# To be done
Reproduce, exactly and in full, the lines from the one with "by 1153 pixels." through the one with "PI = math.pi" in the data below; drop pictures.

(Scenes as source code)
[Begin]
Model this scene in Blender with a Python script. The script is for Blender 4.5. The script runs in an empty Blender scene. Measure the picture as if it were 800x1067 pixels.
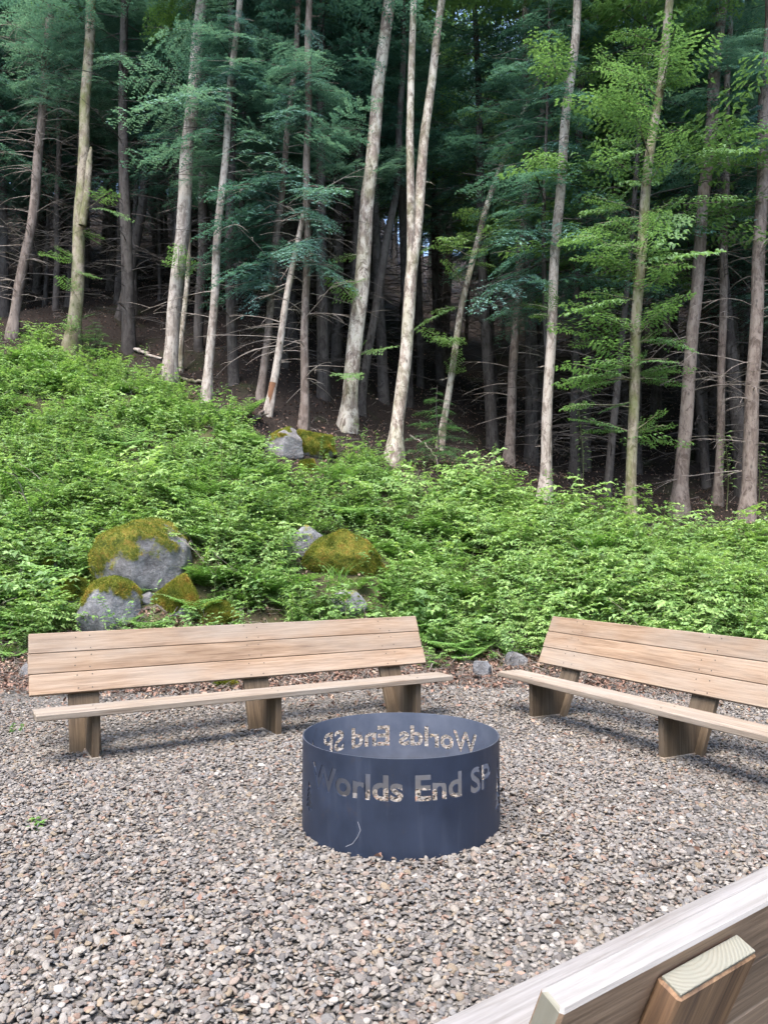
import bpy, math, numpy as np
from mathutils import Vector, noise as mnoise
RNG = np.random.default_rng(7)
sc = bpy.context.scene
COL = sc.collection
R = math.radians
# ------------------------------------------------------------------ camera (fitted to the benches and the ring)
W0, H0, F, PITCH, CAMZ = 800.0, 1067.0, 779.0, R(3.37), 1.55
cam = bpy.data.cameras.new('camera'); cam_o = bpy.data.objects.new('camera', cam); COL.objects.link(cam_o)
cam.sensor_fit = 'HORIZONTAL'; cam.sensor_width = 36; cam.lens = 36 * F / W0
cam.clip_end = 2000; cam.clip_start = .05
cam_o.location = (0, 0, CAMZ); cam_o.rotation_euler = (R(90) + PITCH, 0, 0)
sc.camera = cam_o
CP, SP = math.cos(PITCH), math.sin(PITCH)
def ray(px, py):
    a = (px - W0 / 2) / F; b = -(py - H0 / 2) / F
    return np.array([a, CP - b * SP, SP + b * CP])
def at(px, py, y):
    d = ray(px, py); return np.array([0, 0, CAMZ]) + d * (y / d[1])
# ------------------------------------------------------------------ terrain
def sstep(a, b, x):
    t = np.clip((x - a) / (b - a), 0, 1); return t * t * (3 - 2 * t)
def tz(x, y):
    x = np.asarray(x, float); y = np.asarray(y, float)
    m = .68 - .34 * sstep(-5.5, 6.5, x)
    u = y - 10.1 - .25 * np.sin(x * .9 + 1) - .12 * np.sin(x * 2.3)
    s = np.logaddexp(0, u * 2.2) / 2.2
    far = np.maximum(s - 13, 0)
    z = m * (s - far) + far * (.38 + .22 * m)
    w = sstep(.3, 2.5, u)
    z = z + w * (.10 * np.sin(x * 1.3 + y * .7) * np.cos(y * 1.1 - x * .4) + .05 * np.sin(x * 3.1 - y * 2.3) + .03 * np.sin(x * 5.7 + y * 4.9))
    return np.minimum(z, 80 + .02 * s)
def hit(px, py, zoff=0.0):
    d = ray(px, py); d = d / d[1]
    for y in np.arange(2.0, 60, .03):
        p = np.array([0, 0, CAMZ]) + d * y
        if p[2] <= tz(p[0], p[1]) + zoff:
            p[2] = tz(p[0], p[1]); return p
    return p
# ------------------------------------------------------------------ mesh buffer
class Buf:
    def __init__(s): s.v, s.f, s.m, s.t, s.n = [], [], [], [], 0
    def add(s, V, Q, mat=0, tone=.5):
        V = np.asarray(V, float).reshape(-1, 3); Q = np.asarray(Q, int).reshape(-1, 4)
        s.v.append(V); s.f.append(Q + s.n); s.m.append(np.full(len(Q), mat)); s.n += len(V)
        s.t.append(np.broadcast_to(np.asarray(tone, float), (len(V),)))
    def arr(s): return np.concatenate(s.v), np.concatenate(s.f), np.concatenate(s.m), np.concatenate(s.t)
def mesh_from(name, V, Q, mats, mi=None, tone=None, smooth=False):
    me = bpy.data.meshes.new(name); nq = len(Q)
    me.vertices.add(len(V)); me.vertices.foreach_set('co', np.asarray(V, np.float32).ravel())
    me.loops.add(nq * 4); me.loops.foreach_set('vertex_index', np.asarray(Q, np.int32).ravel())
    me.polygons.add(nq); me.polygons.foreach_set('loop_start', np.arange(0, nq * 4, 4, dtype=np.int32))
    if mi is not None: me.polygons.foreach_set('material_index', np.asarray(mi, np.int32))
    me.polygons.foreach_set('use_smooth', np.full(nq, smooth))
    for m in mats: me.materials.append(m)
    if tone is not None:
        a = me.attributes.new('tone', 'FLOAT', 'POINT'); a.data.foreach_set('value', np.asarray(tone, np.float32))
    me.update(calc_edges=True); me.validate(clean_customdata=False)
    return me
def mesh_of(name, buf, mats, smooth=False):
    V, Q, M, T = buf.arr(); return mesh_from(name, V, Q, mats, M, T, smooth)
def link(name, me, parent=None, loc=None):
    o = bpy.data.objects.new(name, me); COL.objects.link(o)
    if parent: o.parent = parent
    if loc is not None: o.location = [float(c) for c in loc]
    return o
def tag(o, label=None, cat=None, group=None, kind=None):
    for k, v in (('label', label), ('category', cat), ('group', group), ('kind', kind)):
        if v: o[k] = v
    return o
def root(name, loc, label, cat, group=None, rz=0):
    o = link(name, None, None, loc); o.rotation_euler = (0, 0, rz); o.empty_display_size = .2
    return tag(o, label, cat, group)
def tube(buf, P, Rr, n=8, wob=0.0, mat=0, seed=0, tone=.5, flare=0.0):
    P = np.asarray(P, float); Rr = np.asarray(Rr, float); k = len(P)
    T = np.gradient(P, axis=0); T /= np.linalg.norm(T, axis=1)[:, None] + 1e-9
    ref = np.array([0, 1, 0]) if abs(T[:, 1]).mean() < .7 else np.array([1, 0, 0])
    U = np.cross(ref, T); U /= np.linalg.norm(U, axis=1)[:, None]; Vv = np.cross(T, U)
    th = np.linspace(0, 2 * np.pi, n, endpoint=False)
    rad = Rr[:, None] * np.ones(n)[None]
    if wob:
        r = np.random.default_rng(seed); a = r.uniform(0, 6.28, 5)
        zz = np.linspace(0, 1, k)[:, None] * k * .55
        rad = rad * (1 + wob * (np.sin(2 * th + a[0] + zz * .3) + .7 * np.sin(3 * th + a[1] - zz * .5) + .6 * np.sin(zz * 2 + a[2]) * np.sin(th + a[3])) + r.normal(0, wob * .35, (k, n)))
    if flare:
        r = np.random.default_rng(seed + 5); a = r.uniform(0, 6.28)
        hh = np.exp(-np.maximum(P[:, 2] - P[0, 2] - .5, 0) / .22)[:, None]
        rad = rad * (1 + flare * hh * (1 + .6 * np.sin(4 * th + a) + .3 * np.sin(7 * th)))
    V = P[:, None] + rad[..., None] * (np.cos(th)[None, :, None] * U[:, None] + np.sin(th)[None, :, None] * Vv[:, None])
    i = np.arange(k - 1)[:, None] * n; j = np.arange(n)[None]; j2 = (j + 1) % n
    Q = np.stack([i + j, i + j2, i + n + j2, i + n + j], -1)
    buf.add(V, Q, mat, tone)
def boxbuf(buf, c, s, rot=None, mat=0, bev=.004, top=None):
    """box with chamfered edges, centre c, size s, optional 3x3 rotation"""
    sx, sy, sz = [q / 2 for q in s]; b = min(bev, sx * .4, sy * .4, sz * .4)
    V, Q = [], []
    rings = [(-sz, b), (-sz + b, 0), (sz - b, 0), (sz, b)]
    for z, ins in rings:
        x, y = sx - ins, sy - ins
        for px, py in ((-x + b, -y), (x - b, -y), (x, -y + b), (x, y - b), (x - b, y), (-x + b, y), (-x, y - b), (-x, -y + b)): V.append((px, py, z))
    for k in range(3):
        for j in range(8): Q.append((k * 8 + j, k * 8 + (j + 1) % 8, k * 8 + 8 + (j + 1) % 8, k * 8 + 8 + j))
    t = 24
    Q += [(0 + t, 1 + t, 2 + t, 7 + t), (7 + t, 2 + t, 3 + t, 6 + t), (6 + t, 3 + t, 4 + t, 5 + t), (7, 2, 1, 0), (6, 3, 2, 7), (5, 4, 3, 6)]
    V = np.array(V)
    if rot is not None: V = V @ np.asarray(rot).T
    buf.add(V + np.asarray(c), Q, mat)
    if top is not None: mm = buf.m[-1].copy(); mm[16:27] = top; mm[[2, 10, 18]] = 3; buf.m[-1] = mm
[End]
[Begin]
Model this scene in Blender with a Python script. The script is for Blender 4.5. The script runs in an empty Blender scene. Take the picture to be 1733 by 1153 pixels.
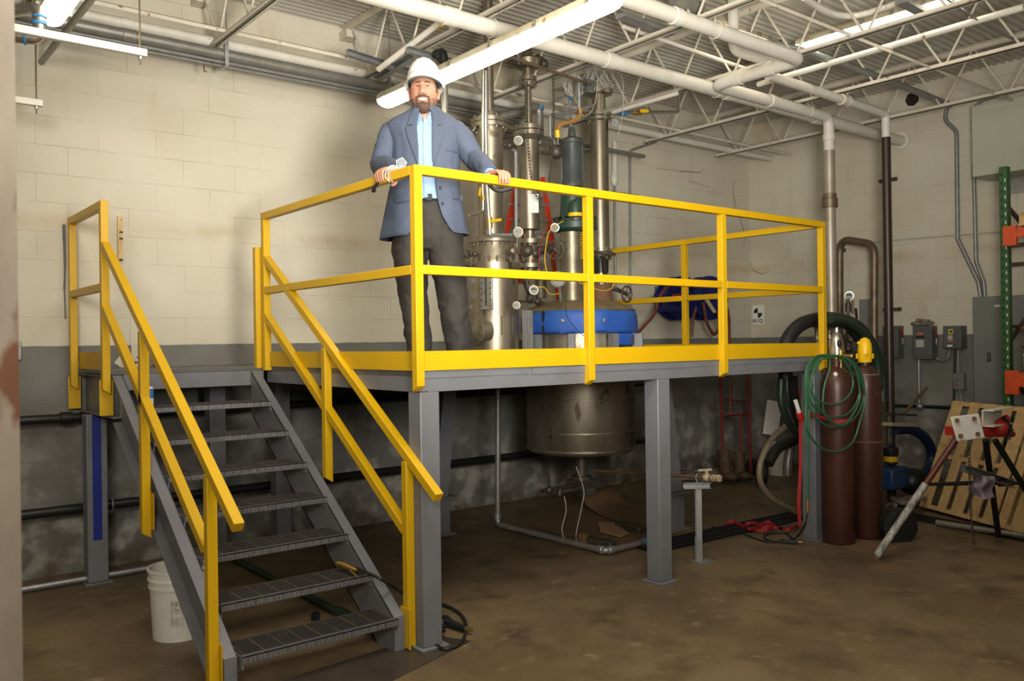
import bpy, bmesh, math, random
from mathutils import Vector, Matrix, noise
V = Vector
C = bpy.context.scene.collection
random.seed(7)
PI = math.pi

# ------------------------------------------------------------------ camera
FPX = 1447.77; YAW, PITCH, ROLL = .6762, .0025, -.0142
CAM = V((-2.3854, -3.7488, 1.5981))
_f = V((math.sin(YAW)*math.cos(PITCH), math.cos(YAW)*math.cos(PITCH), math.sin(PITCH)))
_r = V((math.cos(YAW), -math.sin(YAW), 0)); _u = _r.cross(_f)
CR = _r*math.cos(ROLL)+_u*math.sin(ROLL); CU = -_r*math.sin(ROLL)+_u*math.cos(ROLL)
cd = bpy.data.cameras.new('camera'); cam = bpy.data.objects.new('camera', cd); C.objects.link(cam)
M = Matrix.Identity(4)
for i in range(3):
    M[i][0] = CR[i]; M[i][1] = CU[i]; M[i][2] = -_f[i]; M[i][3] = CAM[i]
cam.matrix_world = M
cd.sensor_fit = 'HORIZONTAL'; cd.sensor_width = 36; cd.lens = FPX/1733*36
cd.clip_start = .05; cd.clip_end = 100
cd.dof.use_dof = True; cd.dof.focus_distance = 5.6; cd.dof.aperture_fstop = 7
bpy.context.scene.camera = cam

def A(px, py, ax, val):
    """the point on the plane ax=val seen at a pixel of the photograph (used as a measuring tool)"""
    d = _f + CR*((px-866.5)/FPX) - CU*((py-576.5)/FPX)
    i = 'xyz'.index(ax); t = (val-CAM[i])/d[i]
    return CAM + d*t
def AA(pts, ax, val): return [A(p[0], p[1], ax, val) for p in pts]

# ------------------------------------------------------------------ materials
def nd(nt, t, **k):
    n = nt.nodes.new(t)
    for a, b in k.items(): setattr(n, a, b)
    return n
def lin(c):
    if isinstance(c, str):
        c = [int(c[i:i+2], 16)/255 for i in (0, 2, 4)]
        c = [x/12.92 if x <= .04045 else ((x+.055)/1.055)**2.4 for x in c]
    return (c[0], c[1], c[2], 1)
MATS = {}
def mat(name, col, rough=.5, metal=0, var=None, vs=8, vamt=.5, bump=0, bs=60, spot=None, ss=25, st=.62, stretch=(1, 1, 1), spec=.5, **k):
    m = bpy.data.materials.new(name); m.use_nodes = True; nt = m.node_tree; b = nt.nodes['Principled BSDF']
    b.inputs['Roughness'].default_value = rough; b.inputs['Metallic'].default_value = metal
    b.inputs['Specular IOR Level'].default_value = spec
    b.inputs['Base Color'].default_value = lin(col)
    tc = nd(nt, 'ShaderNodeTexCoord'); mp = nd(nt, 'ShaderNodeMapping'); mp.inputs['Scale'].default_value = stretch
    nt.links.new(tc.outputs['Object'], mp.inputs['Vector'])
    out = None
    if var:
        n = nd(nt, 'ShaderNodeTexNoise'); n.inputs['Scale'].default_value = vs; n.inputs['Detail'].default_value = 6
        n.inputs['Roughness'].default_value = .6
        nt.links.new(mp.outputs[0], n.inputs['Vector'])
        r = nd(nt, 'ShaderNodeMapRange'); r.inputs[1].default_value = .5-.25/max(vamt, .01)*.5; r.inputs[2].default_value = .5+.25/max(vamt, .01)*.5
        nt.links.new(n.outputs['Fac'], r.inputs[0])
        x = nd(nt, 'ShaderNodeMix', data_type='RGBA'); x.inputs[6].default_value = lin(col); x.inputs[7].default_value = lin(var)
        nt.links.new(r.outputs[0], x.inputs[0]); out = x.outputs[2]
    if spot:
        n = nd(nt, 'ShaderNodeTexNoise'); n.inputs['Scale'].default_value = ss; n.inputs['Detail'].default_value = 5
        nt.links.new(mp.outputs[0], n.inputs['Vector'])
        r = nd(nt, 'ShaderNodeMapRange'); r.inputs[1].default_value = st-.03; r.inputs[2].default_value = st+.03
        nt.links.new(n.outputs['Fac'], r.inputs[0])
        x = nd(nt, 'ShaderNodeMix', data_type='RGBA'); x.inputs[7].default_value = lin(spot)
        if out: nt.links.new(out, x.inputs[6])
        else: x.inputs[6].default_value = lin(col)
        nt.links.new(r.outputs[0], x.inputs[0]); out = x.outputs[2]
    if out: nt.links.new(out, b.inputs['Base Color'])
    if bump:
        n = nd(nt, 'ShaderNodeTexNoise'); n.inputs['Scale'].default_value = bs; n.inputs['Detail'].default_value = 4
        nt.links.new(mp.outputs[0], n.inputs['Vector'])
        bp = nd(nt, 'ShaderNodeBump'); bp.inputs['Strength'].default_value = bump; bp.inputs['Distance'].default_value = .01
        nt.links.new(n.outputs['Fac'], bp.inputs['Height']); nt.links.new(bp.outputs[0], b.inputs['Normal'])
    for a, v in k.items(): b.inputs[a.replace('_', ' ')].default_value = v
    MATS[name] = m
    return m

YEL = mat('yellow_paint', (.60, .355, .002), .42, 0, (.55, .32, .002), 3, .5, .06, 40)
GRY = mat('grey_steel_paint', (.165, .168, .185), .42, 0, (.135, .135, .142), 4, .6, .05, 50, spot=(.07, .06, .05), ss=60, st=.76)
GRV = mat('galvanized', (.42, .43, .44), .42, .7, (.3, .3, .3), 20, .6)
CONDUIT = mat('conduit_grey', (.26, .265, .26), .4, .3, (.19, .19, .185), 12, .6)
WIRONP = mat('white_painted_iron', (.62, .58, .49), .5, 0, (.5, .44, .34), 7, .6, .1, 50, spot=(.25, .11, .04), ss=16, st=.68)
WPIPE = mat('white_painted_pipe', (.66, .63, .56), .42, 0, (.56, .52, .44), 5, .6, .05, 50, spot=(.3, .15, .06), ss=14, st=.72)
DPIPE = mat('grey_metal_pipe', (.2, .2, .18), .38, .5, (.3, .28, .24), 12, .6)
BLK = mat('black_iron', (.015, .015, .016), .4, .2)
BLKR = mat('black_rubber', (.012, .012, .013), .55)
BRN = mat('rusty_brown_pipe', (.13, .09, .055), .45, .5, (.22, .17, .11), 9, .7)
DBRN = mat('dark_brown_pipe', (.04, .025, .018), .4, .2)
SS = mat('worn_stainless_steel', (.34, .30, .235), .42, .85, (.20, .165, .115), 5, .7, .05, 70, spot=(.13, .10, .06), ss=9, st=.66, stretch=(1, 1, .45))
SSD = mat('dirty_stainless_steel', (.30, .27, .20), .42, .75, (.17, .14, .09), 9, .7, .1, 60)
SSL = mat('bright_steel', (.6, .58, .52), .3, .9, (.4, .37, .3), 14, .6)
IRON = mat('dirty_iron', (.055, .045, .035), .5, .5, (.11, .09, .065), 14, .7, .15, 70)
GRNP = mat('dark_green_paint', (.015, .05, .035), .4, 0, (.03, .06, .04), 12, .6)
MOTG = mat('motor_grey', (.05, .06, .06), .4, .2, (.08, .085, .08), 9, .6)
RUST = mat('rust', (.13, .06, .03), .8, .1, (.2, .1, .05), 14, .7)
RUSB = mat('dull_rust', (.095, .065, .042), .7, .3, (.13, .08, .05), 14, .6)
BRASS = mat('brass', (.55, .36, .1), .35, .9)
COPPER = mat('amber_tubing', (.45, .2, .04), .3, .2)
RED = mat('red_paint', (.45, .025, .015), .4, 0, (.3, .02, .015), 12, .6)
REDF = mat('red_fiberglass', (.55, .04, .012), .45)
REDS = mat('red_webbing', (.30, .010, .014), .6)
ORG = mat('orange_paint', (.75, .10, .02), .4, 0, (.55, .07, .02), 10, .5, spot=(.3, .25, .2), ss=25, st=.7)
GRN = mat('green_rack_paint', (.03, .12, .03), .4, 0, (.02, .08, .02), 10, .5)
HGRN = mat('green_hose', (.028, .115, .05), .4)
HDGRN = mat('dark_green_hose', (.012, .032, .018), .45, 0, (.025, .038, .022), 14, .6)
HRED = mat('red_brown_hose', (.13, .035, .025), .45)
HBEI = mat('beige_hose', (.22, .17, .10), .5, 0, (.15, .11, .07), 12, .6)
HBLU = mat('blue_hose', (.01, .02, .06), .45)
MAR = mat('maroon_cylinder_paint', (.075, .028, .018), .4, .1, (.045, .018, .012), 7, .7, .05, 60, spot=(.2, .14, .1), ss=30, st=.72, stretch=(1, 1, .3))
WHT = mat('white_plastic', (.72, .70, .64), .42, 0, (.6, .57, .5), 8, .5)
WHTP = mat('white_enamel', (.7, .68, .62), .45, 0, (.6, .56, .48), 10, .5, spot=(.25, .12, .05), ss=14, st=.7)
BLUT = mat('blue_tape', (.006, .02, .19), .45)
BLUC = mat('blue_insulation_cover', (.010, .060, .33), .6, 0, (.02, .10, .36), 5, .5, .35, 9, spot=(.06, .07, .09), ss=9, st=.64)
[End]
# Worked solution
Model this scene in Blender with a Python script. The script is for Blender 4.5. The script runs in an empty Blender scene. Take the picture to be 1733 by 1153 pixels.
import bpy, bmesh, math, random
from mathutils import Vector, Matrix, noise
V = Vector
C = bpy.context.scene.collection
random.seed(7)
PI = math.pi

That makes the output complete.